Article on Facebook and Violence in Myanmar

Our Justice and Technoscience Lab teamed up with University of Melbourne and Monash University Malaysia colleagues, Tamas Wells and Stefan Bächtold, to write a piece on Facebook’s influence on violence against Muslim people in Myanmar. Led by Aleks Deejay, the article is online and free to access from Third World Quarterly.

Bad Adopters or Bad Proponents of Technology? Facebook and the Violence against Muslims in Myanmar

Abstract: The violence towards the Rohingya people in Myanmar has been well documented, with Facebook serving as a key site for the proliferation of anti-Muslim hate speech in the country. There are differing explanations as to the extent and significance of its role in contributing to this conflict. Some analyses have cited Myanmar’s internal deficiencies, framing the country as a bad adopter of technologies.
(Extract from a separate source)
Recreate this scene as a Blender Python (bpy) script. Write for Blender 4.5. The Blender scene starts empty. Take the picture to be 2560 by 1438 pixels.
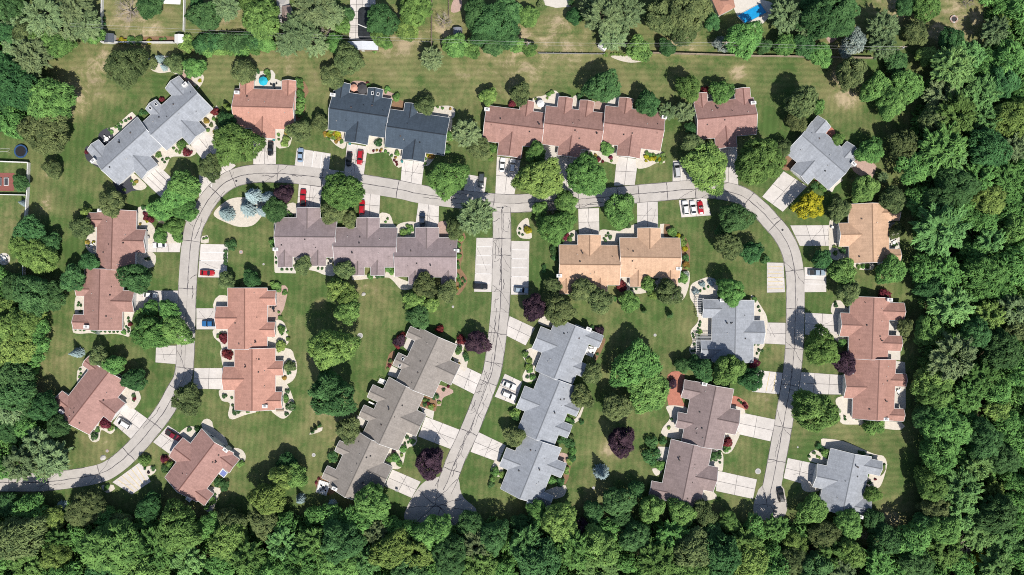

These depictions rarely consider the broader conditions of technological adoption that extend beyond Myanmar’s borders. In this paper, we connect science, technology, and innovation work and decolonial analysis to highlight how Facebook’s activities in Myanmar are better understood as inextricably linked to the utopian and ‘techno-solutionist’ narratives mobilized by companies, particularly when deploying their technology in lower-income countries. The case study of Facebook’s role in Myanmar exemplifies how these states can become understood as scapegoats when the promises behind new technologies are not realized. These practices obscure the role that Big Tech proponents of technology can play in generating internal crises in the Global South. They illustrate how certain ways of thinking about and promoting technology can play a role in reinscribing hegemonic colonial dynamics, something that is not unique to Myanmar and can produce broader material harm.